Degradation of a Cu_xS/CdS solar cell in hot, moist air and recovery in hydrogen and air

A polycrystalline, thin-film CuxS/CdS solar cell was exposed to air saturated with water vapor at temperatures between 27 and 67 °C for up to 6 1/2 h. The short-circuit current decreased progressively from 11.7 to 1.02 mA/cm2. Subsequent heating in hydrogen at 150 °C for 680 h and in 170 °C air for 5 h restored the short-circuit current to 14.4 mA/cm2. Modeling of the measured quantum yield indicates that the degradation could be quantitatively explained by two effects: (1) the CuxS minority carrier electron diffusion length decreasing from 0.23 to 0.02 μm (±20%) and (2) the CuxS optical band gap increasing from 1.16 to 1.46 eV (±3%).
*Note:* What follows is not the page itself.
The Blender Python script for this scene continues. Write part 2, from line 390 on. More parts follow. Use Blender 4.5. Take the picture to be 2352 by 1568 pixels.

The recovery was quantitatively modeled by the CuxS diffusion length increasing back to 0.24 μm and the CuxS band gap returning to 1.16 eV. A Burstein–Moss analysis shows the band-gap shift is due to the Fermi level penetration of the valence band as the measured hole concentration increased from 1.03(1020) cm−3 to 4.62(1021) cm−3 during degradation. A new band structure is proposed with six equivalent, indirect, valence band maxima located at 1.16 eV (±3%) below the conduction band edge followed by two direct maxima located at 1.28 and 1.8 eV (±3%) below the conduction band edge. A density-of-states effective mass ratio for holes of 2.0 (±30%) is found. The sharp decrease and recovery in diffusion length is explained by a transition between phonon-assisted and direct minority carrier recombination with changes in CuxS hole concentration.